Control Risk for Revenues

After identifying the inherent risk and fraud risk related to the revenue account, we need to obtain an understanding of the internal controls that the client has in place to prevent or detect such risks. Likewise, we need to assess the control risk related to the identified risks.

Control risk for revenues is the risk that control procedures fail to prevent or detect the material misstatement in revenue account. It may happen due to there is no proper control in place for revenue account or the control procedures are not properly executed by related personnel as they are intended.

Both the level of inherent risk and control risk directly affect the level of risk of material misstatement for revenues. In this case, when the inherent risk is high, the level risk of material misstatement will depend entirely on control risk.

For example, the client’s business has a lot of sale transactions that attach with 30 days return clause and after-sale services. But the client has reasonable provision and allowance for sale return policy and after-sale services, in which they are based on appropriate analysis of historical data and customer behavior evaluation.

In this case, we may assess the inherent risk as high because the revenues may be improperly recognized due to the complication of the sale return clause and after-sale services.
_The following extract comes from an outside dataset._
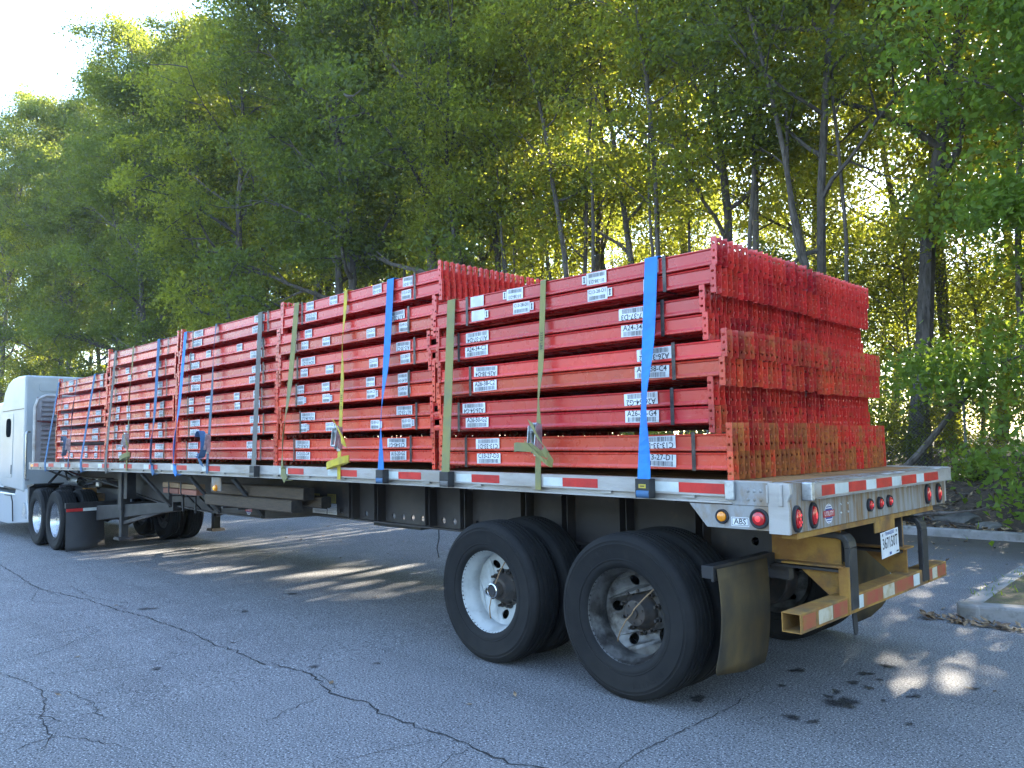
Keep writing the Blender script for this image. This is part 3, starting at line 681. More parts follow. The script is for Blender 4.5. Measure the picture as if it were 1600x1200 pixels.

However, since the client has proper internal control procedures in place to prevent or detect material misstatement related revenue recognition, we can assess the control risk here as low. Hence, the level of risk of material misstatement for revenues will not be so high as the internal control procedures can help to reduce the level of risk to some extent.

Proper internal controls in place can help to minimize the risk of material misstatement that can occur on the revenue account.

In this case, segregation of duties and authorization are usually the main controls for revenue that can prevent the risk of material misstatement that can occur due to error or fraud. Other controls such as reconciliation and performance review are also important to detect errors or fraud on time.

Some examples of control procedures for revenues include:

  • sales can only be recorded with properly customer purchase orders and shipping documents
  • persons who made the sales and record the sales are different
  • proper authorized price list, in which only authorized person can make the change to the price list
  • pre-number customer order, shipping document, and sale invoices. Pre-number can ensure completeness as well as the occurrence of revenue transactions when we examine for duplication of the transaction record.
  • reconciliation between sales and inventory are properly made and reviewed
  • reconciliation between sales in sale journal to those posted in receivables
  • goods only shipped with authorized shipping order. This can prevent fraud of misappropriating goods where the shipping department staff may ship goods to the third party without billing.
  • performance review, e.g. monthly review by comparing the actual revenue to those of the budget or forecast. It helps to prevent or detect misstatement which is due to error or fraud on time.

It is useful to note that we need to perform the test of controls to obtain sufficient appropriate audit evidence to support our assessment when we assess the control risk as low. We should never rely on the client’s internal controls to reduce substantive tests without performing the test of controls first.